TASK INPUT:
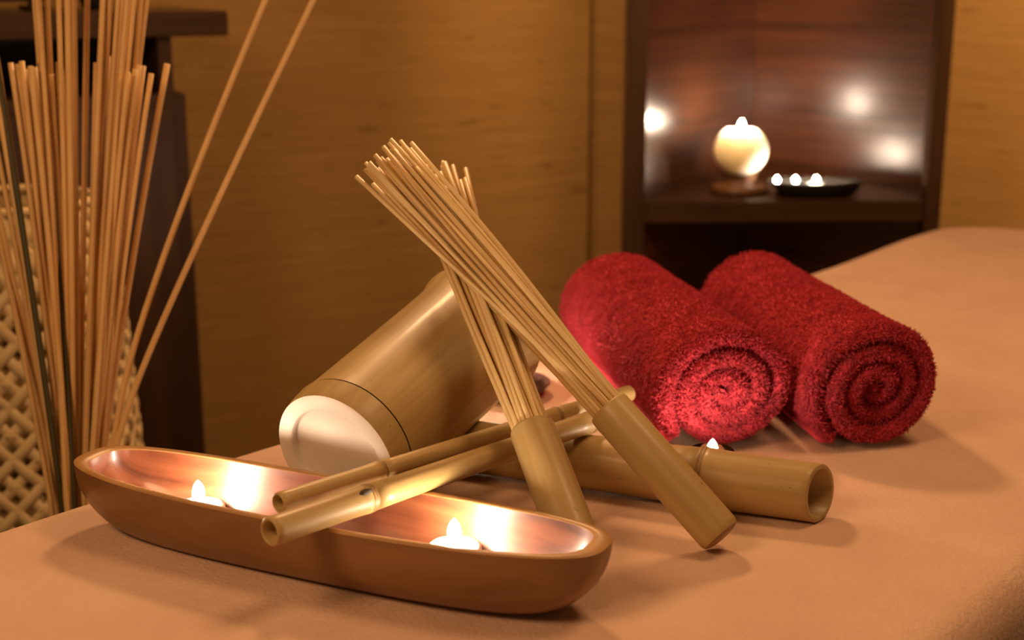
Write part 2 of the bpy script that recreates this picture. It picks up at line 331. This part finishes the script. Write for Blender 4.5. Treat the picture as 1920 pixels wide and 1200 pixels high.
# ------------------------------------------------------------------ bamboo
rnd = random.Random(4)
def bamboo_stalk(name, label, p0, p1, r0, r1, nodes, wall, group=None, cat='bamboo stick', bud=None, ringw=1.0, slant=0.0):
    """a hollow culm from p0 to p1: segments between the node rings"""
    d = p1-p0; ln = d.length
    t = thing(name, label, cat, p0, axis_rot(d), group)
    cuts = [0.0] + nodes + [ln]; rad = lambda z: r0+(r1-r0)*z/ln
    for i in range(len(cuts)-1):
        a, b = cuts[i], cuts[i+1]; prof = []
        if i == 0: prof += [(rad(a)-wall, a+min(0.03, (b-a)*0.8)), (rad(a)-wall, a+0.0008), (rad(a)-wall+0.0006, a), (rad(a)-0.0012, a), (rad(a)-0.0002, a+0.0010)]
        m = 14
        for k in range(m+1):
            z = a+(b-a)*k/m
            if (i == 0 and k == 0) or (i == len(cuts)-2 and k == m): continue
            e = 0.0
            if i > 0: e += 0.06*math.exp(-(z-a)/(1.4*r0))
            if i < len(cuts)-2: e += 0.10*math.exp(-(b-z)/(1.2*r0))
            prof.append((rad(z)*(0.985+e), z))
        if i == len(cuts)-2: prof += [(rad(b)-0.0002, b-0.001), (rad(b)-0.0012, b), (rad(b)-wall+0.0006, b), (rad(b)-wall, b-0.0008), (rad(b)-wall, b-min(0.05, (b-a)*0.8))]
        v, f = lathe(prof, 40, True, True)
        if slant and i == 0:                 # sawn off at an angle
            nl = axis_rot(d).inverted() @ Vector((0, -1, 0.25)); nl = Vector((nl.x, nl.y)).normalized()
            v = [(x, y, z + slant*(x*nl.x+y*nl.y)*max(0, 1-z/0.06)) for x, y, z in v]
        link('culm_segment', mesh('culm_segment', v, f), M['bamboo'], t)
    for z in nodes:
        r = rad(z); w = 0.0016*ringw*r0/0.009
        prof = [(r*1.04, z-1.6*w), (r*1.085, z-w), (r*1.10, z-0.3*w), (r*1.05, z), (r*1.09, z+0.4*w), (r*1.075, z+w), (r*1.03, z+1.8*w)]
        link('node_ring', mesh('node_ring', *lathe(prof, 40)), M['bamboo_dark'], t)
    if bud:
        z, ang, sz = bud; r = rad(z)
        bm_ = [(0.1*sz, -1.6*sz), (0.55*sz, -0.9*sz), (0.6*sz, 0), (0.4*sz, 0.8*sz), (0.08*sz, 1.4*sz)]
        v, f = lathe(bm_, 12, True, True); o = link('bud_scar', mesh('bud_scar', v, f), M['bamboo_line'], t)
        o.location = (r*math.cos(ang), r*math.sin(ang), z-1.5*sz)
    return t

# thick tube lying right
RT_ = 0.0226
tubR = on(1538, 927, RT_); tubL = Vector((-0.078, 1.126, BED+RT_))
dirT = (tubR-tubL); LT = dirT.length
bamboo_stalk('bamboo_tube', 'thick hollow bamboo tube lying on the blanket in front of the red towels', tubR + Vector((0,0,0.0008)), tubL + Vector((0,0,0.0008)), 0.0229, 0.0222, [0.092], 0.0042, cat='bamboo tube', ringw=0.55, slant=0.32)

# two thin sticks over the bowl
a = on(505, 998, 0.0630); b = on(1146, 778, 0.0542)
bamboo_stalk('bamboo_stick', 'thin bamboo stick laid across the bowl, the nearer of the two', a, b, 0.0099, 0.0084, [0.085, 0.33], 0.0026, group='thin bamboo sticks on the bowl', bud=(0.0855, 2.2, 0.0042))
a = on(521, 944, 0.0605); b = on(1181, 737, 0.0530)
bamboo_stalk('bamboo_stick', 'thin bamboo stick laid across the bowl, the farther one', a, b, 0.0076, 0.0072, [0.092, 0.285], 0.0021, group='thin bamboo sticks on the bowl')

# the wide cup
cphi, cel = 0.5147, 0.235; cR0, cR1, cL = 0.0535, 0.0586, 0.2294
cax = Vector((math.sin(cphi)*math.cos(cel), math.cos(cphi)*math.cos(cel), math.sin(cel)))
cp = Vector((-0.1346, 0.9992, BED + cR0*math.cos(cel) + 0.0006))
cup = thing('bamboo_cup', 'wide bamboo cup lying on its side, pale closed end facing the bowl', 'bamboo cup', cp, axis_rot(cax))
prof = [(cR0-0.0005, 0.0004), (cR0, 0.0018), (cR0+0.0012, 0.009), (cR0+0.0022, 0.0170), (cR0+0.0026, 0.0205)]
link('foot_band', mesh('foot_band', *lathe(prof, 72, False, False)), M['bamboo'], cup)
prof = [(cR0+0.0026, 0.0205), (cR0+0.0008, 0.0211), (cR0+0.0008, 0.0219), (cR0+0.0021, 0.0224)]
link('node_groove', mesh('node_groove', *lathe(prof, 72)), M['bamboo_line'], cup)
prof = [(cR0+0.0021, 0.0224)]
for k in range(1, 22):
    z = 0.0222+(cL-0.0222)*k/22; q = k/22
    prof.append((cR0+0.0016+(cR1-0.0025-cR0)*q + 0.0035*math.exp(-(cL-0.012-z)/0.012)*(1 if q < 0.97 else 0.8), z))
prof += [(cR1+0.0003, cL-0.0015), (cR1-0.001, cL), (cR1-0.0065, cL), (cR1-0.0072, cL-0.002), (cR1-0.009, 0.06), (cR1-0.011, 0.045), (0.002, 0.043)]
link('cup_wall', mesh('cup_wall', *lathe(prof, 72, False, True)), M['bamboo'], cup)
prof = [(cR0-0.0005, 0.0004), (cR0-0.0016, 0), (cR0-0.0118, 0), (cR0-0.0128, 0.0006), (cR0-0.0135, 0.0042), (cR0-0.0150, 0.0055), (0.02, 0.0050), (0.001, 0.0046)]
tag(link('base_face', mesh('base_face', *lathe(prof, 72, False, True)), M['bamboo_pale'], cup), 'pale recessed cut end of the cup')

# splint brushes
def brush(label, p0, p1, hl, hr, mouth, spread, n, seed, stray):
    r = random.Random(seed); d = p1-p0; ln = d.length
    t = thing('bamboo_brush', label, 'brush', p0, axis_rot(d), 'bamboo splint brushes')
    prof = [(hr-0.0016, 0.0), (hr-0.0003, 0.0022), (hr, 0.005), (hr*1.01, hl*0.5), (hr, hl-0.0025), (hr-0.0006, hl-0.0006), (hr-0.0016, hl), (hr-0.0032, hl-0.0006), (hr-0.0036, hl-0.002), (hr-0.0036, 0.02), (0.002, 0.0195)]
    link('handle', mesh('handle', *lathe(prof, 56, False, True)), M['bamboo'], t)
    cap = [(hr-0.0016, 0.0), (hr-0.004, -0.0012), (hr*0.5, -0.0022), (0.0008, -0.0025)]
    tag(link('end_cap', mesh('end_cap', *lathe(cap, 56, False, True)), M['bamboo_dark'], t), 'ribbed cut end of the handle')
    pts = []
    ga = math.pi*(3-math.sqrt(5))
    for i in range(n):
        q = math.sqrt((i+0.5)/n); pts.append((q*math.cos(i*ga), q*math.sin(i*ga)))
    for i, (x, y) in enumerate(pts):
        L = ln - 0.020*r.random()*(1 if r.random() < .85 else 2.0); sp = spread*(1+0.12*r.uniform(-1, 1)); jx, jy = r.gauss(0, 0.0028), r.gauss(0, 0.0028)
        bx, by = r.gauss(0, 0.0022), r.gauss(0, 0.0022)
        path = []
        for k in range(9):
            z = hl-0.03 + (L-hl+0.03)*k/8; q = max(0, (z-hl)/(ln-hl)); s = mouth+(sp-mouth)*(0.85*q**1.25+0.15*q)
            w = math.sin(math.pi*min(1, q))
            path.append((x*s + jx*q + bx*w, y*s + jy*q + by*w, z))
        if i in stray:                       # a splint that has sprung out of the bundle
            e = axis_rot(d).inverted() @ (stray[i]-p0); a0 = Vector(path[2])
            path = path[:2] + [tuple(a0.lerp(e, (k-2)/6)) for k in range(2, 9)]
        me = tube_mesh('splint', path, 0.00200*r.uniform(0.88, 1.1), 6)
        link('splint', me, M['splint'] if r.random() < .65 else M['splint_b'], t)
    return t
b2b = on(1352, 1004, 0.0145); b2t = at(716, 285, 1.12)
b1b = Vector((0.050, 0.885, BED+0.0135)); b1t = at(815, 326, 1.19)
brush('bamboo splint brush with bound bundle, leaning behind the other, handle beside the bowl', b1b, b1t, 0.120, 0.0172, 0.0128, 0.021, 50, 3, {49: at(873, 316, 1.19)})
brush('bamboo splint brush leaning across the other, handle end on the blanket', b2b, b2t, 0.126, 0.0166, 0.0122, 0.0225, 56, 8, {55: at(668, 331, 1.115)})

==

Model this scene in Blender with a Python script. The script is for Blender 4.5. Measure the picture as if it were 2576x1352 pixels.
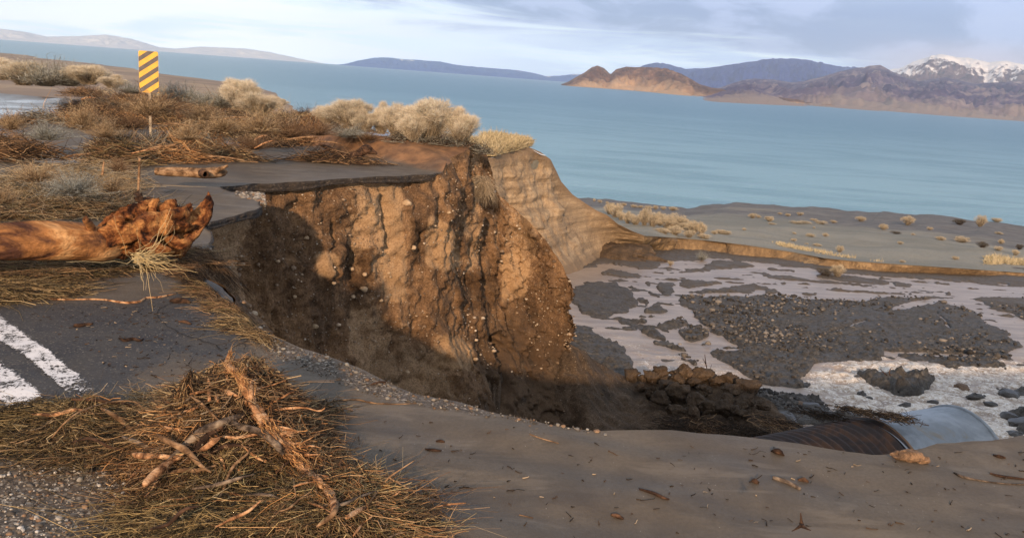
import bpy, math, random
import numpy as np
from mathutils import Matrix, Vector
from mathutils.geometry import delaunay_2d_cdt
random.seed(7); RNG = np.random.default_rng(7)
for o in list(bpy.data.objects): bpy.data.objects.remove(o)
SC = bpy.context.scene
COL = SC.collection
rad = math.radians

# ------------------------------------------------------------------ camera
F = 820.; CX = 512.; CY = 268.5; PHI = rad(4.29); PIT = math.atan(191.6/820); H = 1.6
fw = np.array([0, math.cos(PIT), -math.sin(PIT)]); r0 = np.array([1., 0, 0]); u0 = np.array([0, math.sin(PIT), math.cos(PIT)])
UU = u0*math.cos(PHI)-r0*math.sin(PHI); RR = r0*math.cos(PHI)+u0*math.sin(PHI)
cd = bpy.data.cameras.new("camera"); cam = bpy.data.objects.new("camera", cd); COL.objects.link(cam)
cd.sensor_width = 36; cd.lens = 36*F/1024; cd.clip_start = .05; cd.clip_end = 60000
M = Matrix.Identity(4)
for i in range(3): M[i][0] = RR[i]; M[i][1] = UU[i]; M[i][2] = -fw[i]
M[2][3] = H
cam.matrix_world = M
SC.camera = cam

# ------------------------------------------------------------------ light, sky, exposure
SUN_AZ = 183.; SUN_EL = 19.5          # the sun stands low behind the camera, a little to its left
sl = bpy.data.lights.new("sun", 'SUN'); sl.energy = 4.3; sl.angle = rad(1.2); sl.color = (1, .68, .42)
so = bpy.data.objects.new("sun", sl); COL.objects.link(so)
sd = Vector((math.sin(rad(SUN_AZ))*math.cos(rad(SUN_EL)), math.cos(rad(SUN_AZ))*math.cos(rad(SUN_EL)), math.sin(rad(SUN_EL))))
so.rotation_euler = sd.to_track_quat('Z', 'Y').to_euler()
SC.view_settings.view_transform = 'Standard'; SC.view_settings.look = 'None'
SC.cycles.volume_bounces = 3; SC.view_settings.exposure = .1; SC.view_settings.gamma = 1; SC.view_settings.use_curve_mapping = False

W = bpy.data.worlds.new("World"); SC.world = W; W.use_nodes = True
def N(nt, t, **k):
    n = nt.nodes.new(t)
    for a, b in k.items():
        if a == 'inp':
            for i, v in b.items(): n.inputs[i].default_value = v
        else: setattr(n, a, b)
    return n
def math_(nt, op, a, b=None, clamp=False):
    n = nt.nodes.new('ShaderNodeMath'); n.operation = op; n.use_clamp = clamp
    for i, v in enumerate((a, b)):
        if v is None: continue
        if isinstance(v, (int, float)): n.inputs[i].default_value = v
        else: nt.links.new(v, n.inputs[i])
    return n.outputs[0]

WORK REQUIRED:
Nothing but the lines from the one with "Model this scene" through the one with "SC.camera = cam" should be copied, word for word. Pictures are left out.

THE SOLUTION:
Model this scene in Blender with a Python script. The script is for Blender 4.5. Measure the picture as if it were 2576x1352 pixels.
import bpy, math, random
import numpy as np
from mathutils import Matrix, Vector
from mathutils.geometry import delaunay_2d_cdt
random.seed(7); RNG = np.random.default_rng(7)
for o in list(bpy.data.objects): bpy.data.objects.remove(o)
SC = bpy.context.scene
COL = SC.collection
rad = math.radians

# ------------------------------------------------------------------ camera
F = 820.; CX = 512.; CY = 268.5; PHI = rad(4.29); PIT = math.atan(191.6/820); H = 1.6
fw = np.array([0, math.cos(PIT), -math.sin(PIT)]); r0 = np.array([1., 0, 0]); u0 = np.array([0, math.sin(PIT), math.cos(PIT)])
UU = u0*math.cos(PHI)-r0*math.sin(PHI); RR = r0*math.cos(PHI)+u0*math.sin(PHI)
cd = bpy.data.cameras.new("camera"); cam = bpy.data.objects.new("camera", cd); COL.objects.link(cam)
cd.sensor_width = 36; cd.lens = 36*F/1024; cd.clip_start = .05; cd.clip_end = 60000
M = Matrix.Identity(4)
for i in range(3): M[i][0] = RR[i]; M[i][1] = UU[i]; M[i][2] = -fw[i]
M[2][3] = H
cam.matrix_world = M
SC.camera = cam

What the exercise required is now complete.